Although we’ve set up fail2ban to block brute force attacks that occur over SIP, based on IP address of the connection, I’m wondering if there is a way to block based on phone numbers / DIDs potentially trying to guess passwords of our conference bridge. All calls from the publicly switched telephone network (PSTN) are routed through our trunking provider’s servers, and we cannot simply ban their IP addresses, otherwise we’d get no calls.
Does Asterisk provide a way, or is there some example code for blocking repeated attempts to guess passwords over the PSTN? Are the phone numbers involved with these kinds of attacks typically filtered out as abuse by trunking providers?
Thanks for the links. Those look like they are designed to blacklist IP addresses, which won’t work for the kind of attack that I described. If someone calling from (555) 555-1234 dials our SIP server over the public telephone network, they can try to brute force conference bridge passwords, but we can’t block them via IP address, because their traffic is mixed up with the good traffic that comes from our trunking provider / SIP provider that connects us to the public telephone network.
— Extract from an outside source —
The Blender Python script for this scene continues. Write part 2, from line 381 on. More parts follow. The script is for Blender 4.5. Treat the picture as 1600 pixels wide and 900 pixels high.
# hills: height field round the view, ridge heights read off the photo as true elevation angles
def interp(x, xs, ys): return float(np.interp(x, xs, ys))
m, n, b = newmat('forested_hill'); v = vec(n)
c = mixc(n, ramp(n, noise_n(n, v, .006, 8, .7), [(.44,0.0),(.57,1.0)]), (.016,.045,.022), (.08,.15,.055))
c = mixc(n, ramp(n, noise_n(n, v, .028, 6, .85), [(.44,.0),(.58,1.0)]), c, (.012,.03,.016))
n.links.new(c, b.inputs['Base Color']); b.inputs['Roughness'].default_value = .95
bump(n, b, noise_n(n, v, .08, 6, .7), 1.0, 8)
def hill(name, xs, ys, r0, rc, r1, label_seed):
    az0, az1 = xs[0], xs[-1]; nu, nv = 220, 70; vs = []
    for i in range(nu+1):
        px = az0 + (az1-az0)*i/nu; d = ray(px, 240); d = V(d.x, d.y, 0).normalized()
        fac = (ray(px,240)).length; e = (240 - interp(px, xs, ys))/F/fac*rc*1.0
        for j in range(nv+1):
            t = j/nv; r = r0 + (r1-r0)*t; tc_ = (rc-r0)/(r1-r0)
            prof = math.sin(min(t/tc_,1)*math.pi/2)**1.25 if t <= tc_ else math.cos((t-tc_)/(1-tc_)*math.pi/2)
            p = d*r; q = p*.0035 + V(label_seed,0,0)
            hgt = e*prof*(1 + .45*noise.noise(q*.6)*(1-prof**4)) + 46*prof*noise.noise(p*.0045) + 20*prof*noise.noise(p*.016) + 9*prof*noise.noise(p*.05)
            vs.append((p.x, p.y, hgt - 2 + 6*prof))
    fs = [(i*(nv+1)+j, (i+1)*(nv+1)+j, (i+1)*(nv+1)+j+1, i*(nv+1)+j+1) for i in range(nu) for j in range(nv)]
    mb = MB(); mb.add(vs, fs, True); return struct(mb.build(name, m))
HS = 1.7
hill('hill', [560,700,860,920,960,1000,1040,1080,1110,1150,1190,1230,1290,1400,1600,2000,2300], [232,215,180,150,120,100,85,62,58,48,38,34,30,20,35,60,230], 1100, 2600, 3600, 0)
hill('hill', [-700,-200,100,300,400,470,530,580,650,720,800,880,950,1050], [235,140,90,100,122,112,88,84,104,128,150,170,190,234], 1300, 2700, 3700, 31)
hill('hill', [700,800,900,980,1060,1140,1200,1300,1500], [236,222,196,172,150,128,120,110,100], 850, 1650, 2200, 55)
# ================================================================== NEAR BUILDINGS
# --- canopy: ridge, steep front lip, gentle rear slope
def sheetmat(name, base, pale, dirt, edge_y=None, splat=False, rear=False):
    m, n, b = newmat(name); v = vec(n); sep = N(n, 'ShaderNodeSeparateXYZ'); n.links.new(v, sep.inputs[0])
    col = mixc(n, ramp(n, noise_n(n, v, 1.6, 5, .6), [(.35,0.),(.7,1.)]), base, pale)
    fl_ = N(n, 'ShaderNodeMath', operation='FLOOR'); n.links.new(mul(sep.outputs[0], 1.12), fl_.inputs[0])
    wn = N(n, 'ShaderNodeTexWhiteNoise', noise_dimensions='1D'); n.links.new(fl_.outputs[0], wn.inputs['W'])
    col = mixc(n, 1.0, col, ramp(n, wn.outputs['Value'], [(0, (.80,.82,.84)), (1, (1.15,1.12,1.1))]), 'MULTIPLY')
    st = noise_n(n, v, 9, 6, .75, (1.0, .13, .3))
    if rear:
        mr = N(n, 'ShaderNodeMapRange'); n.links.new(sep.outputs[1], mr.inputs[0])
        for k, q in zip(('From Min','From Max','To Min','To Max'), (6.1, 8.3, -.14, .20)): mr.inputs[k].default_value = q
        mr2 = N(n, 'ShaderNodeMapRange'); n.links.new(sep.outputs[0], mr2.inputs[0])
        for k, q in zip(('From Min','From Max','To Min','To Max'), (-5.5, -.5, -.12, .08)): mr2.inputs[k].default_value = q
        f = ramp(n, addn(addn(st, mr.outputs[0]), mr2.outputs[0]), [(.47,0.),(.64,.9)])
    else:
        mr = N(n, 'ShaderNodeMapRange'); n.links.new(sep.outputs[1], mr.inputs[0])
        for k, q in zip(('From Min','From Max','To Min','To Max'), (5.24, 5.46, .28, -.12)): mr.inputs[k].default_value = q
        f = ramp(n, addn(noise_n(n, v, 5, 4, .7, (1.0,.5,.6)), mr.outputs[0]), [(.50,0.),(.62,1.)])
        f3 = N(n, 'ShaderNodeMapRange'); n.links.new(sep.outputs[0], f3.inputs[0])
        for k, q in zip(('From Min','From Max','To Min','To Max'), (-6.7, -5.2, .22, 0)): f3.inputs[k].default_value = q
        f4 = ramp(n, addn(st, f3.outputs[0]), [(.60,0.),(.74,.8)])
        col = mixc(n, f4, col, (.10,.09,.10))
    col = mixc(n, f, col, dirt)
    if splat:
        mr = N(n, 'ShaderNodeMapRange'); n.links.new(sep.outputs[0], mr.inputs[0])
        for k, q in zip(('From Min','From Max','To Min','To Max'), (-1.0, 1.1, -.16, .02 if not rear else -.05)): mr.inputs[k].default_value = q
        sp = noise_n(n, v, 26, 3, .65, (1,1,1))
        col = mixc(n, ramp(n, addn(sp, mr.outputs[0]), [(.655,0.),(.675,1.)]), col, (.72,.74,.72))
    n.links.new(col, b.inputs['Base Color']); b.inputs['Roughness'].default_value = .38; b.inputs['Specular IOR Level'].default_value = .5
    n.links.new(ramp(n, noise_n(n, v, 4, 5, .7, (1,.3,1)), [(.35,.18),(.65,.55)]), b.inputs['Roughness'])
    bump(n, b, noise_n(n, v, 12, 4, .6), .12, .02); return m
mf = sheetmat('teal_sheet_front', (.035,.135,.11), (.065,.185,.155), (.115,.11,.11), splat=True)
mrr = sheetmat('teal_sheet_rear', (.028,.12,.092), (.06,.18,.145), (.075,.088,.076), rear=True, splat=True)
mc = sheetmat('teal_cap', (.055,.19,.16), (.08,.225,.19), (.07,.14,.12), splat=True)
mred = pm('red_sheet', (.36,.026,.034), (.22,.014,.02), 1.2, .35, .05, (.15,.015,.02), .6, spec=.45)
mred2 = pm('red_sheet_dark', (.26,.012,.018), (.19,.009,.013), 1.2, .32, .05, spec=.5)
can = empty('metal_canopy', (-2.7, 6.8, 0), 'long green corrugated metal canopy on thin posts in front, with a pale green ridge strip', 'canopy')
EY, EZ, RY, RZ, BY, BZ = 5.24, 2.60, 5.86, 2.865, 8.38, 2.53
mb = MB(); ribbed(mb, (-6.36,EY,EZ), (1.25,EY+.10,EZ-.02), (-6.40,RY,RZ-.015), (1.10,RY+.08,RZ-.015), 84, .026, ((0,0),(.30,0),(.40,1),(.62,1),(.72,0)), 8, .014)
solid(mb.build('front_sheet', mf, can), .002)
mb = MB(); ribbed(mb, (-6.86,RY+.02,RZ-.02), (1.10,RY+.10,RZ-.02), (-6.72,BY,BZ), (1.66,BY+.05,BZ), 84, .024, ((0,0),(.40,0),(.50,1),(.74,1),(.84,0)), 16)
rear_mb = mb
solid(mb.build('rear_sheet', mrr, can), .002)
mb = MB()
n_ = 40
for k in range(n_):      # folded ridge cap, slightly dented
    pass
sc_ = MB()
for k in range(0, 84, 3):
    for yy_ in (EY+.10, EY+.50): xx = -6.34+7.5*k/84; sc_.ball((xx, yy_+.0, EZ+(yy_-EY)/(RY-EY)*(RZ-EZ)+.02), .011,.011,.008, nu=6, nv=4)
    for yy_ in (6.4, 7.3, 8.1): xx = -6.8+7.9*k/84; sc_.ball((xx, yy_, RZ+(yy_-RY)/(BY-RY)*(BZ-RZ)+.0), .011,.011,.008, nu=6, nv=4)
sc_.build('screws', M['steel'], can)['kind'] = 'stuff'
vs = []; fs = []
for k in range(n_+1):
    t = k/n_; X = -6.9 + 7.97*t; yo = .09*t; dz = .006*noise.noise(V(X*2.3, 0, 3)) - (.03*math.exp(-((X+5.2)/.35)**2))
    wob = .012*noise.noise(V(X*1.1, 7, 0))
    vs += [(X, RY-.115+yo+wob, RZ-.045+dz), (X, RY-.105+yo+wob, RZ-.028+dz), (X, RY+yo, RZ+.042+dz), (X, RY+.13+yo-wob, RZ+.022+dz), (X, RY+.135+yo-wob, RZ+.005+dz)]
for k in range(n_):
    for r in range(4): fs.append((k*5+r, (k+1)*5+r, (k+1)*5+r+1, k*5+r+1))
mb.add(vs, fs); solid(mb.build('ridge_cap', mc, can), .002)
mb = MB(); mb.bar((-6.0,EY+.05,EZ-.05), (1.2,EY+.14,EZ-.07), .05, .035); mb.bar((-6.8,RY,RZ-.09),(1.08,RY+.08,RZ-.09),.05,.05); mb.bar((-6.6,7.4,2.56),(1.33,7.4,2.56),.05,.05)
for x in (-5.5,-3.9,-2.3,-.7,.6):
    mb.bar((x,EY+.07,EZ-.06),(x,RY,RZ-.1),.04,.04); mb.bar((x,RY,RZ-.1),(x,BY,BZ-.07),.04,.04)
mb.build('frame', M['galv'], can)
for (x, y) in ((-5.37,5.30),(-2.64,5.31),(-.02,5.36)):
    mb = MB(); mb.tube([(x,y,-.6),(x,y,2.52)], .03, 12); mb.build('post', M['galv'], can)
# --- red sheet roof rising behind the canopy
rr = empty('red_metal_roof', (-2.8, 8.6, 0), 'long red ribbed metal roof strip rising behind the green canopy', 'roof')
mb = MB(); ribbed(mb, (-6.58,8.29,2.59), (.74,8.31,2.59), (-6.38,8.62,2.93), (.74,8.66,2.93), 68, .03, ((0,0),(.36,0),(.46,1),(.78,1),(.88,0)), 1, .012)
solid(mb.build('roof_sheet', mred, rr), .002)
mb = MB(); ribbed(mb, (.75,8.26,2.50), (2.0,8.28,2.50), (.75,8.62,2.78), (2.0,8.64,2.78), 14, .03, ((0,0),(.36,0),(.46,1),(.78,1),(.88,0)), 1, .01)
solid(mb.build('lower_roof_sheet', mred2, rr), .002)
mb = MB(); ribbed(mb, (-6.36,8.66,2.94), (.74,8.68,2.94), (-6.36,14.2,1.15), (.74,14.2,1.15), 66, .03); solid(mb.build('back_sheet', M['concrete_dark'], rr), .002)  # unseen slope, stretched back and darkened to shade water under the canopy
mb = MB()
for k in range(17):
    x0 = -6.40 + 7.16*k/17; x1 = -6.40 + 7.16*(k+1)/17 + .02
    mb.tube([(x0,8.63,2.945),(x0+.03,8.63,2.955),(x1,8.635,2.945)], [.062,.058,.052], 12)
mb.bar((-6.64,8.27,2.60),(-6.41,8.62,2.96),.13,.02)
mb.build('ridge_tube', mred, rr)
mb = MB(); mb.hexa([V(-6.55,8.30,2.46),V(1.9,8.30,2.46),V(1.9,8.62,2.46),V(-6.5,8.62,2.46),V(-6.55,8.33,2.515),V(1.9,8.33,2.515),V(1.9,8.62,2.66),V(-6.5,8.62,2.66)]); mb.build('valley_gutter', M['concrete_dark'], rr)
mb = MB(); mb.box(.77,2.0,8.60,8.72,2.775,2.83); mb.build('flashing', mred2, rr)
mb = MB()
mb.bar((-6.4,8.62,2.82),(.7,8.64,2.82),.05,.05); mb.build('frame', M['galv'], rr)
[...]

We already block IP addresses based on this kind of bad behavior when they connect to our server directly via SIP.
Now that I think of it, fail2ban could serve as part of a solution here, because it’s good at parsing logs and taking arbitrary actions based on its findings. So it could compile a local database (perhaps just a text file) of phone numbers people are using when they mis-enter a password several times. Asterisk would just need to run an arbitrary script from the extensions config file to check if a phone number is in that blacklist. If it is, Asterisk could just block it. Is there a way to do that with Asterisk?
You could do this in dialplan. You could have some code setup so that if a user enters the wrong passcode X number of times; their DID gets added to a database. You would then need to have your IVR check the database for numbers every time someone calls. I did something similar when I was trying to hybrid my landline with my PBX and wanted to make sure I had matching name information for caller ID.
Or at the very least have 3 bad attempts just hangup. After a while they might get fustrated enough to stop trying.